Ponte sullo Stretto, il professore Arici: «Opera modello nel mondo. I politici fanno a gara, ma basta partigiani del sì e no»

«Quello del Ponte sullo Stretto di Messina è un tema estremamente politicizzato. Da una parte e dall’altra, è in mano a partigiani». Più che sui tecnicismi, starebbe qui il vero problema dell’attesa infrastruttura secondo Marcello Arici, già professore associato di Scienza delle costruzioni all’Università Uiav di Venezia e di Tecnica delle costruzioni all’Università di Palermo. Tifoserie che si riproporrebbero a ogni novità, comprese le ultime raccomandazioni del comitato tecnico-scientifico nominato dal governo. «Osservazioni normali – commenta l’ingegnere – che non mi sembra pongano un problema. Chiedono un approfondimento, ma non si tratta di critiche insormontabili». Per l’ex docente universitario, che reputa il ponte «utile per la Sicilia e per tutto il Sud Italia», il problema starebbe semmai in un altro aspetto: «La corsa dei politici, che devono però appoggiarsi a degli esperti. E questo riguarda sia i favorevoli, per esempio la Lega e Salvini, sia i contrari. Bonelli (Alleanza Verdi Sinistra, ndr), per esempio, che competenze ha?». Competenze troppo spesso sostituite dal colore politico: «Alcuni si chiedono se il Ponte sia di destra o di sinistra – continua l’esperto – ma secondo me sono aberrazioni. Io sono di sinistra, eppure sono favorevole».

Per Arici – che nell’ateneo palermitano ha tenuto per oltre quarant’anni il corso di Teoria e progetto di ponti – si tratta di «un’opera straordinaria, sicuramente problematica e difficile, ma abbiamo fatto un salto in avanti notevole rispetto al passato: abbiamo 50 anni di studi alle spalle. I problemi ci sono e agli approfondimenti non ci sarà mai fine, ma questo non è ostativo». Il punto, insomma, non sarebbe se il ponte si possa fare o meno.

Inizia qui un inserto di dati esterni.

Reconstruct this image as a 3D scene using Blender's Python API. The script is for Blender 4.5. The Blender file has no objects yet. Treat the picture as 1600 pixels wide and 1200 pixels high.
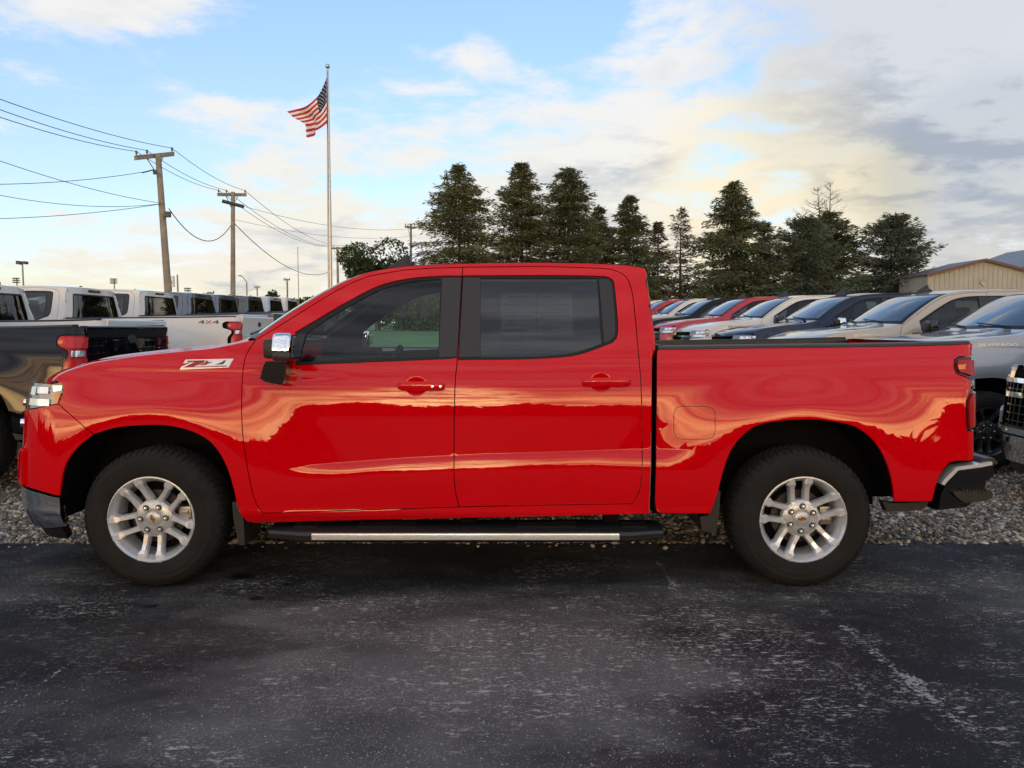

Una domanda che, per l’ex docente, andrebbe superata: «Fino al 1940 non si sapeva nulla sul comportamento del vento in relazione ai ponti sospesi, mentre ora il tema è stato affrontato benissimo – spiega – E non ci dimentichiamo che dagli studi relativi al ponte sullo Stretto è venuto fuori il Messina Type Deck: ora i ponti nel mondo vengono fatti prendendo come modello quello di Messina».

Da capire resterebbe, semmai, «se l’opera ha i motivi per farsi». «Per la Torre Eiffel non c’erano tutte le conoscenze e gli studi approfonditi, ma questo non è stato motivo d’ostacolo. C’erano la volontà e la sapienza costruttiva». Arici non nega che ci siano delle difficoltà: «Il tema del vento e la questione relativa al passaggio della ferrovia sul Ponte sono i punti più critici. Ma ci si studia da decenni: dal progetto di Steinman (inizio anni ’50), passando per la legge dello Stato del 1980, fino ad arrivare al progetto del 2011, che per molti è vecchio – continua – Questo non è vero: il progetto si è evoluto, ma non è stato smentito». A proposito delle soluzioni alternative, per Arici «fare un ponte a più campate è più facile, ma nel nostro caso anche estremamente difficile e costoso, perché dobbiamo considerare le fortissime correnti dello Stretto. Per questo si è deciso di escludere questa strada. Meglio muoversi su una che è già stata approfondita e studiata dai migliori esperti del mondo».